Tuesday, 5 May 2015

May 2 – Poppy Balls


In most countries May 1st is celebrated as Labour Day. It’s a holiday in Greece too, but it is primarily as the Day of Flowers that it’s celebrated. Wreaths of flowers are made and presented to friends and neighbours, and many Greeks travel to the countryside to enjoy the flowering landscape, with bunches of flowers stuck under their windscreen wipers. 

Molyvos was flooded with mainly local tourists, even though it is no pastoral field full of flowers. The little town is a beloved destination for people going out for a day-trip. It has lots of green spots within its old stonewalls and so has its own beautiful flower spots. Travelling from the capital to Molyvos will lead you along colourful open fields and lots of orchards where beneath the light green olive leaves lie fields of flowers in all colours. These days the island is at its colourful best and it is the nicest time to take walks or outings by car.

Close to Achladeri you will find famous fields, which are easily as beautiful as the Dutch tulip fields: the red of the poppies is an attraction for many photographers. Even just a few of these bright red flowers in a green field can tempt plenty of people into stopping on the roadside.

Most people know that poppies are not just flowers to colour gardens or fields: opium can be made from them: a drug that can relieve pains, numb your state of mind or bring you to a sweet sleep. It can lead you to addiction and also may kill you. The Roman emperor Marcus Aurelius, the English writer Charles Dickens, the movie star Bela Lugosi and even the world famous nurse Florence Nightingale were opium addicts. And many others too, since opium has been known for thousands of years.

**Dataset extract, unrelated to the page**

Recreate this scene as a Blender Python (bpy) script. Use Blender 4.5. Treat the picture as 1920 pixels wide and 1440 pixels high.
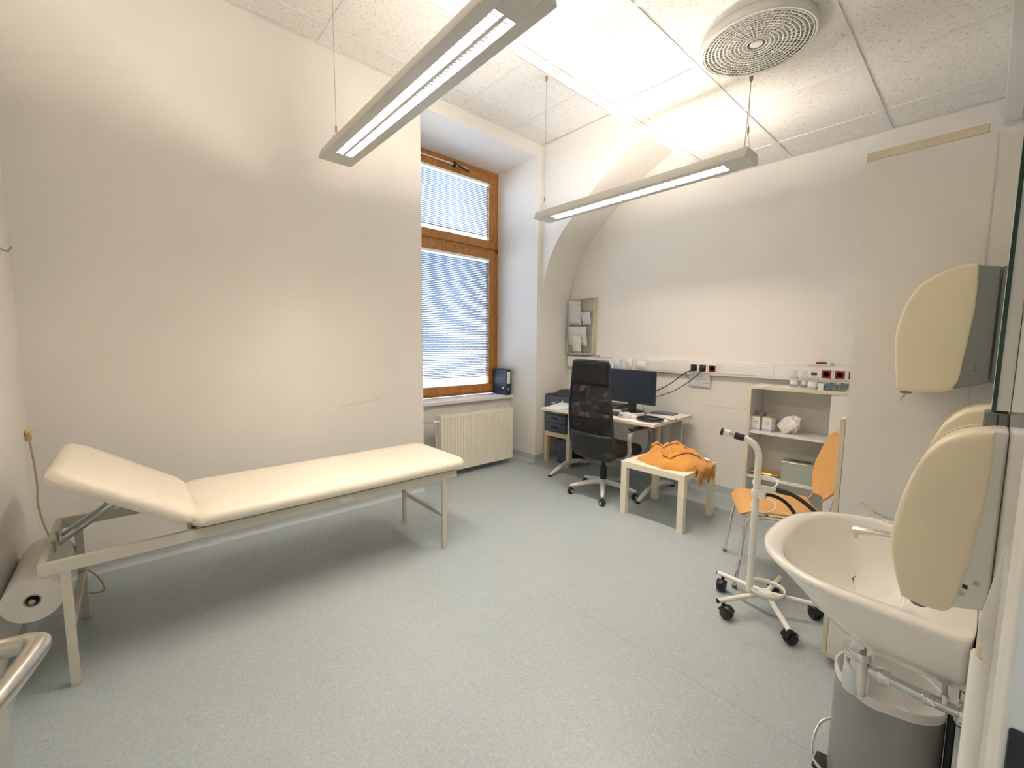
import bpy, bmesh, math, random
from mathutils import Vector, Matrix
random.seed(7)
PI = math.pi
for o in list(bpy.data.objects): bpy.data.objects.remove(o)
S = bpy.context.scene
COL = S.collection

# ---------------------------------------------------------------- camera, world, exposure
cam = bpy.data.cameras.new('camera'); cam_o = bpy.data.objects.new('camera', cam); COL.objects.link(cam_o)
cam.sensor_width = 36.0; cam.lens = 797.05 / 1920 * 36.0; cam.clip_start = 0.01; cam.clip_end = 100
rt = Vector((0.74494, -0.66707, 0.00908)); up = Vector((0.05715, 0.07736, 0.99536)); fw = Vector((0.66468, 0.74097, -0.09575))
m3 = Matrix((rt, up, -fw)).transposed()
cam_o.matrix_world = Matrix.Translation((0, 0, 1.42)) @ m3.to_4x4()
S.camera = cam_o
W = bpy.data.worlds.new('daylight'); S.world = W; W.use_nodes = True
bg = W.node_tree.nodes['Background']; bg.inputs[0].default_value = (0.66, 0.82, 1.0, 1); bg.inputs[1].default_value = 4.0
S.view_settings.view_transform = 'Standard'; S.view_settings.look = 'None'; S.view_settings.gamma = 1.0
S.view_settings.use_curve_mapping = False
S.view_settings.exposure = 0.57
TUBE_STRENGTH = 166.0
TUBE_COLOR = (1.0, 0.872, 0.745)

# ---------------------------------------------------------------- materials
def mat(name, c, rough=0.5, metal=0.0, noise=0.0, nscale=8.0, bump=0.0, bscale=60.0, coat=0.0, trans=0.0, sheen=0.0, spec=0.5):
    m = bpy.data.materials.new(name); m.use_nodes = True
    nt = m.node_tree; b = nt.nodes['Principled BSDF']
    b.inputs['Base Color'].default_value = (*c, 1); b.inputs['Roughness'].default_value = rough
    b.inputs['Metallic'].default_value = metal; b.inputs['Coat Weight'].default_value = coat
    b.inputs['Transmission Weight'].default_value = trans; b.inputs['Specular IOR Level'].default_value = spec
    if sheen: b.inputs['Sheen Weight'].default_value = sheen
    tc = nt.nodes.new('ShaderNodeTexCoord')
    if noise:
        n = nt.nodes.new('ShaderNodeTexNoise'); n.inputs['Scale'].default_value = nscale; n.inputs['Detail'].default_value = 5
        nt.links.new(tc.outputs['Object'], n.inputs['Vector'])
        mx = nt.nodes.new('ShaderNodeMix'); mx.data_type = 'RGBA'
        mx.inputs[6].default_value = (*[v * (1 - noise) for v in c], 1); mx.inputs[7].default_value = (*[min(1, v * (1 + noise)) for v in c], 1)
        nt.links.new(n.outputs['Fac'], mx.inputs[0]); nt.links.new(mx.outputs[2], b.inputs['Base Color'])
    if bump:
        n2 = nt.nodes.new('ShaderNodeTexNoise'); n2.inputs['Scale'].default_value = bscale; n2.inputs['Detail'].default_value = 4
        nt.links.new(tc.outputs['Object'], n2.inputs['Vector'])
        bp = nt.nodes.new('ShaderNodeBump'); bp.inputs['Strength'].default_value = bump; bp.inputs['Distance'].default_value = 0.01
        nt.links.new(n2.outputs['Fac'], bp.inputs['Height']); nt.links.new(bp.outputs['Normal'], b.inputs['Normal'])
    return m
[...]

In ancient Greece, their Gods for sleep (Hypnos), night (Nyx) and death (Thanatos) were often depicted with a poppy as their symbol, as were the Gods Apollo, Asklepios, Pluton, Demeter, Aphrodite, Kybele and the Egypt Goddess Isis many times seen with a bunch of poppies, sometimes mixed with some ears of corn in their hand.

But it was only in the 8th century BC that poppies were mentioned for the first time in writing. Hesiod mentioned the city of Mekone (Papaver-city, in the region of Corinth), where Prometheus gave portions of poppies at an ox to sweeten the mind of Zeus. Theophrastus later wrote that a combination of the juice of poppies and hemlock (Conium maculatum) gave a painless and easy death. In the Odyssey, written by Homer, the juice of poppies is used to numb people in order to have them forget all sorrows. Aristotle recognized poppy juice as a drug and both Hippocrates and Theophrastus wrote about different kind of poppies and their applications.

Proof that the Greeks in ancient times were already using this flower for healing or enjoyment comes from archaeological finds. On Crete a small statue was discovered of an unknown woman from Minoan times. Her hair was adorned with poppy-capsules. That is why the archaeologists named her as a Goddess of Poppies and healing. But all over Greece poppy-capsules were depicted on many more finds, so a conclusion can be made that opium was a very old drug, known by priests, kings, Gods and other mighty people who knew very well how to use it.

Lesvos is not, of course, full of poppies that can be used to produce opium;
the opium poppy (Papaver somniferum), also called the Common Garden Poppy, has a light green stem and its flowers vary in the colour from white to pink, purple and dark red. She may be found on the island, but not in sufficient numbers to provide an opium kit.

The most common poppy on Lesvos is the red Papaver rhoeas, also called corn or field poppy, Flanders poppy, red poppy or coquelicot. You may also find a smaller variation: the Papaver argemone, called the long pricklyhead poppy or pale poppy; and even another pale poppy, called the Long-headed poppy or Blindeyes (Papaver dubium) is to be find on the island. And some of the coasts are brightened by a yellow kind, called a horned poppy (Glaucium phoeniceum).

I think there might be some opium addicts on the island, but for sure this drug is not produced on the island. Even though the common garden poppy was plentiful during ancient times in Greece, nowadays it is hard to find. Maybe that’s the reason that the seeds of these flowers – the delightful poppy seeds – are mostly unknown in Greek food; although you may find some bread decorated with poppy seeds. In earlier times they had babies calmed down or encouraged sleep with some drops of the field poppy (which also contains, but in very very small amounts, some drugs). But nowadays I am not sure if mothers would dare to use this to sooth their children asleep.

Here on the island lots of green leaves picked in nature are very popular as food: the so-called chorta, like dandelion, Milk Thistle or nettles. There are many wild grasses loved by the Greeks, whose leaves are picked when the plants are still young and finish in the kitchens where they are used for super healthy dishes. The leaves of the long pricklyhead poppy also are an edible chorta. These can even be eaten raw, provided that they are picked before the capsule has grown. In a small tavern in Agiasos last week they not only served fresh picked Morchella (another culinary surprise), but also Poppy Balls: not containing opium, of course. But you do not need any opium to get addicted to Greek food, especially when you find such an eatery where they serve so many products, fresh from nature, which they turn into delicate dishes.